After selling their police powers, their wireless networks, and their underground Market Street trading floor to the Nasdaq Stock Market, leaders of the Philadelphia Stock Exchange met for the last time last week at Old City Tavern, where the nation's first stock exchange organized in 1790.

After selling their police powers, their wireless networks, and their underground Market Street trading floor to the Nasdaq Stock Market, leaders of the Philadelphia Stock Exchange met for the last time last week at Old City Tavern, where the nation's first stock exchange organized in 1790.

"It's a bittersweet night," said former chairman John Egan Jr., who once compared the job of leading the traders to "running the Gladiators' Union in Imperial Rome."

What's remarkable isn't just that the Philadelphia survived as long as it did, an incubator of financial enterprise in the shadow of the larger New York Stock Exchange and the Chicago options markets.

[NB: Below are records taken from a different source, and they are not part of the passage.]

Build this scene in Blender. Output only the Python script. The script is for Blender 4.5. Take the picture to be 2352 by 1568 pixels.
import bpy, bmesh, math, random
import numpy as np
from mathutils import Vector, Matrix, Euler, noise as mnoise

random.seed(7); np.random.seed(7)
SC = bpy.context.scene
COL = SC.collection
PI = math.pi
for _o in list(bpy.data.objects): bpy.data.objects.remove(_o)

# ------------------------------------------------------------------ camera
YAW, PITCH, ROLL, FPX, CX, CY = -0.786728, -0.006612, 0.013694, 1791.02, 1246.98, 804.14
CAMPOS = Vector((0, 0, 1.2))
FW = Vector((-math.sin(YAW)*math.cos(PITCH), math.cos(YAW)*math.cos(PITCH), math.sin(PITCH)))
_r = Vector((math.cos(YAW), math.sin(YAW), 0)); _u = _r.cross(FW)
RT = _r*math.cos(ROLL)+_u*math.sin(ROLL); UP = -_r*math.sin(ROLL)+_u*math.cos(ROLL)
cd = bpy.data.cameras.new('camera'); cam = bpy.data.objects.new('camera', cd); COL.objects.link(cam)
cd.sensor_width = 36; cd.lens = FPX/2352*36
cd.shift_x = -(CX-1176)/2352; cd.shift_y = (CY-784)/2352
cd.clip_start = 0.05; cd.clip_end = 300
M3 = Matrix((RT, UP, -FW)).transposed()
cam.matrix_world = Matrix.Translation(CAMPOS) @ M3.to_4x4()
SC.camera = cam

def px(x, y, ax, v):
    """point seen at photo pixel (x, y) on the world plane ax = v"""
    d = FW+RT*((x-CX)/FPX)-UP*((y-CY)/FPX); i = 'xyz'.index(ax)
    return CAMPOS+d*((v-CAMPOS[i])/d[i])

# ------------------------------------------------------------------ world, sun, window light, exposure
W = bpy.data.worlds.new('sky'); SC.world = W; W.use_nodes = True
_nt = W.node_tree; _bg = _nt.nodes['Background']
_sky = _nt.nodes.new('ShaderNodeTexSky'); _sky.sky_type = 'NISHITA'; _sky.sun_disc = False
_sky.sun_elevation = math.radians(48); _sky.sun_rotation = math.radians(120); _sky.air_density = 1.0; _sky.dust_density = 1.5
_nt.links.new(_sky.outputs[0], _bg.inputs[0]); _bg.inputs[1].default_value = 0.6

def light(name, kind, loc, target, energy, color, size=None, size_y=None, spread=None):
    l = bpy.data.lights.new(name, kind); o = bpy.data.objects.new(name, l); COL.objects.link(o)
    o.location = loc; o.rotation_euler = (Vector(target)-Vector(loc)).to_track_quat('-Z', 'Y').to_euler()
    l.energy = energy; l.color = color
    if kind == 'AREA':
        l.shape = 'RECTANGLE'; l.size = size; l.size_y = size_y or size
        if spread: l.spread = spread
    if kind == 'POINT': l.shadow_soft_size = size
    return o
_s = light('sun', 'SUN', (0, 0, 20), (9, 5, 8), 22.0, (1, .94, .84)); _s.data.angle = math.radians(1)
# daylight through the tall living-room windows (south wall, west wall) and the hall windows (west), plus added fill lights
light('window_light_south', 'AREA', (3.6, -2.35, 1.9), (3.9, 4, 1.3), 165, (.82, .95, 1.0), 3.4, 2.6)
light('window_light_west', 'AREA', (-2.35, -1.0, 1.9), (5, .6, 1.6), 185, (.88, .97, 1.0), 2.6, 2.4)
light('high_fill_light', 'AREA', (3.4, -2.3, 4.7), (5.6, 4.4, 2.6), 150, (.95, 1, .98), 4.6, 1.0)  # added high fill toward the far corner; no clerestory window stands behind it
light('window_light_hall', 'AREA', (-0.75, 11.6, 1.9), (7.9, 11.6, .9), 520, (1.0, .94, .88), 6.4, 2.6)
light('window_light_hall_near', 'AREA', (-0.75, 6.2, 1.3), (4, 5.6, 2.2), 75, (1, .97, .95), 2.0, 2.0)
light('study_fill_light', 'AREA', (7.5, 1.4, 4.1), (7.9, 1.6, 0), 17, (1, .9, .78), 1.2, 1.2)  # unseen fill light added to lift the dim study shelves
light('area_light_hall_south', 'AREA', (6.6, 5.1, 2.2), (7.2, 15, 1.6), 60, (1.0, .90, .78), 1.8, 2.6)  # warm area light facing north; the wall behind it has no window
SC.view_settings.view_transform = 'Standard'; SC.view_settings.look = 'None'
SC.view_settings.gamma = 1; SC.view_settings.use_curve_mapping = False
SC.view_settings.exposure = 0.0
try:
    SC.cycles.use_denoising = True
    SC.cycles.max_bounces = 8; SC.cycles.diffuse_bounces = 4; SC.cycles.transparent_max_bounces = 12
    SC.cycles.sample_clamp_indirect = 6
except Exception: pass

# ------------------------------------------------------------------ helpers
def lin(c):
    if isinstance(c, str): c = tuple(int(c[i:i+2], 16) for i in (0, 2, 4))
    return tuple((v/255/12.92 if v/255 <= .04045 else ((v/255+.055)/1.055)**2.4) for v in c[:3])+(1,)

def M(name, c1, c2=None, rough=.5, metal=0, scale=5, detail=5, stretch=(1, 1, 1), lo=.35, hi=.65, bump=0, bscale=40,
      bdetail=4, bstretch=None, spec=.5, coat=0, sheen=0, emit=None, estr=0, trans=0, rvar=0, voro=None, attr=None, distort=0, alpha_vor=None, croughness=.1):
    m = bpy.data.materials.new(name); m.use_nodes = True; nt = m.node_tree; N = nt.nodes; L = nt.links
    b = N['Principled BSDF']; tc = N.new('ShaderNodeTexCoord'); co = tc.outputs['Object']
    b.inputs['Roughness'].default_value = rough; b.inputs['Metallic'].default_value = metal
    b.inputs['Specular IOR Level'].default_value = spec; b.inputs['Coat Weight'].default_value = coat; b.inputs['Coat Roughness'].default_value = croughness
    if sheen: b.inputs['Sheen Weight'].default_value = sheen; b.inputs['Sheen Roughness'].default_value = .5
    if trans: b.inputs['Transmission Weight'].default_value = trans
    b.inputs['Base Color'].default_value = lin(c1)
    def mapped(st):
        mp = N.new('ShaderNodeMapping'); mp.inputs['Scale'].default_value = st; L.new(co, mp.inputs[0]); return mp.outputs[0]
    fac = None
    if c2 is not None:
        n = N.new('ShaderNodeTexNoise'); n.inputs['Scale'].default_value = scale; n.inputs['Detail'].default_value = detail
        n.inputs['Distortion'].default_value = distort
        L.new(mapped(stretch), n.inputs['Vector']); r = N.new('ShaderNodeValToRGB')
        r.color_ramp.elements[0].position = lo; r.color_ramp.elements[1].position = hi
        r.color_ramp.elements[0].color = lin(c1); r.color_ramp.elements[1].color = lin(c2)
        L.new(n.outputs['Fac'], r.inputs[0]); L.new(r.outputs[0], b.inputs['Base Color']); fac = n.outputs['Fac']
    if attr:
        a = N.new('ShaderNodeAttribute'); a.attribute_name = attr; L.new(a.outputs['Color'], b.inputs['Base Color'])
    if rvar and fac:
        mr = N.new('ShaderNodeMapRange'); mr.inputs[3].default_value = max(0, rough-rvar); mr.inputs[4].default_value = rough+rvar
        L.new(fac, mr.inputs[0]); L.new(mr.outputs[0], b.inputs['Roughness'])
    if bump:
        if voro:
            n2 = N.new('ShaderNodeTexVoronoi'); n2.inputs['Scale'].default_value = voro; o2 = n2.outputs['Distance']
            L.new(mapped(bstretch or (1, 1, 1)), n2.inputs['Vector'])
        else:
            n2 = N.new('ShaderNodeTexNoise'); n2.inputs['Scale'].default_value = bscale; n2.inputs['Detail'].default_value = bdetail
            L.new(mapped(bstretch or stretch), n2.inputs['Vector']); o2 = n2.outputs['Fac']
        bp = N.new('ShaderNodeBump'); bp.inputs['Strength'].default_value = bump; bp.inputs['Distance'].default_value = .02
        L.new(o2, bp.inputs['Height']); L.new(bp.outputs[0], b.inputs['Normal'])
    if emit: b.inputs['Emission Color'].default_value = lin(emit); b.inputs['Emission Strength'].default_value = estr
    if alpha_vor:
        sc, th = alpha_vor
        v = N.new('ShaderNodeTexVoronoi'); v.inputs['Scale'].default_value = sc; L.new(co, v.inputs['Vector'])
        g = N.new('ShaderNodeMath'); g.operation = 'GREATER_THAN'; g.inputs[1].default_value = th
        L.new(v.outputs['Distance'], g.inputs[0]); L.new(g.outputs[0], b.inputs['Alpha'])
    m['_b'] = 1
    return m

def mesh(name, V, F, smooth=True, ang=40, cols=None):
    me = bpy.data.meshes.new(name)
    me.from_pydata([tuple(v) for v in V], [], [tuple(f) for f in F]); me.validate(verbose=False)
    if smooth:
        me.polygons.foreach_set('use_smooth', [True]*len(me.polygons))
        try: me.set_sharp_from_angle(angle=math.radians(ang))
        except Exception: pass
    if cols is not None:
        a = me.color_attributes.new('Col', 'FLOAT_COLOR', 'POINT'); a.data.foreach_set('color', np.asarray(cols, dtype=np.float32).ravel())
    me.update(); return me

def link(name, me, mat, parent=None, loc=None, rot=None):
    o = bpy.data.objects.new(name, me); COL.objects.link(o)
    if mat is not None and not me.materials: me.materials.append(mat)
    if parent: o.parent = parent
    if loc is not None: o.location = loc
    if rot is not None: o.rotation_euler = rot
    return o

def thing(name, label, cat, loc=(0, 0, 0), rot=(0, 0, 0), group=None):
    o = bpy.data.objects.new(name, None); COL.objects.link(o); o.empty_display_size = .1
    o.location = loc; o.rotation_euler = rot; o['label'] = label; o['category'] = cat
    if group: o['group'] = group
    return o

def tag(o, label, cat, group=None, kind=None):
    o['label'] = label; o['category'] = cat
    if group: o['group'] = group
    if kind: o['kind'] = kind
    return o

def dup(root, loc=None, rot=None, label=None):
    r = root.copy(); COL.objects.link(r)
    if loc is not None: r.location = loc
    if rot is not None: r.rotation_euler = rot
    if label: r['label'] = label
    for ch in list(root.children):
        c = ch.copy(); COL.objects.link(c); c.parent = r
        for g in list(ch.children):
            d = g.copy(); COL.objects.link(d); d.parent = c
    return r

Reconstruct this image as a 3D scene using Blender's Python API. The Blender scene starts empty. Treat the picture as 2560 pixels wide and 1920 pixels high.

It's that the Philadelphia, once the smallest and most fragile U.S. exchange, was able to rise above endemic factional fights, financial disputes, scandals, competition, and technological and regulatory pressure to boost market share, turn a profit, and fetch a respectable $652 million sale price - far more than the rival American, Pacific and Boston markets collected in this final phase of consolidation as trading moves online.

To be sure, traders still had to wage what a judge called a fierce legal battle to boost their share of sale proceeds to $151 million, from a proposed $69 million, with Wall Street investors and managers splitting the rest.

The ferocity was typical. "You know how Philadelphia is divided politically into 68 wards? We used to say the Exchange was the 69th Ward. The Fighting 69th," said Nicholas Giordano, who ran the exchange in the 1980s and 1990s until Securities and Exchange Commission chairman Arthur Levitt forced it to accept a board dominated by Wall Street and Washington appointees.

In 1998, Levitt recruited Meyer "Sandy" Frucher, a New York political fixer with no trading experience, to run the works. Frucher arrived in Philadelphia like the Angel of Death to close a plan that would have sold the market to the rival American exchange, shut its trading floor, and move hundreds of skilled staff and well-paid traders to Wall Street.

The deal fell apart, and Frucher was forced to do what the best of his predecessors did: help members push new products without breaking the law, while making friends with state and federal officials, big New York and Chicago customers, and others in a position to help.

One afternoon early in Frucher's tenure, he got the kind of sucker-punch that had become too familiar at the exchange in previous years. U.S. Sen. Charles Schumer (D., N.Y.), whose constituents included the big New York markets, put out a news release damning the Philadelphia exchange as a skeevy haven for illegal day-traders, and demanding that the SEC do something about it, quick.

I called Frucher's aides for comment, expecting that process would take weeks for a measured, Philadelphia-lawyer-vetted response, while the noose closed.

Instead, the chairman got on the phone and shouted, "He can't do that to me!" Noting he'd given money to Schumer's election campaign, he suggested I wait an hour. Quicker than that, a Schumer aide was on the phone retracting, apologizing, and praising Philadelphia as a paragon of reform. News release to follow.

So maybe a well-connected New York Democrat was the best choice, in that lethal climate, for skipper of one of Philadelphia's key institutions. At the Tavern, Egan and Giordano gave Frucher high praise.

In his talk that night, Frucher said the exchange deserved equal recognition with its old neighbor, Independence Hall. The Declaration made personal freedom a national goal, and the Constitution "brought that definition to more and more people," giving them "access to power, economic opportunity, and upward social mobility" - which, Frucher said, is "exactly what capital markets do."

The Philadelphia exchange won't go away completely. Nasdaq plans to keep it as an options-trading center. "As long as they're profitable, they'll be here," said Giordano. "The business will make that decision. It won't be emotional."

Nasdaq's markets executive Chris Concannon sounded humble on that point: "When you look at all the history - we're just simple stewards."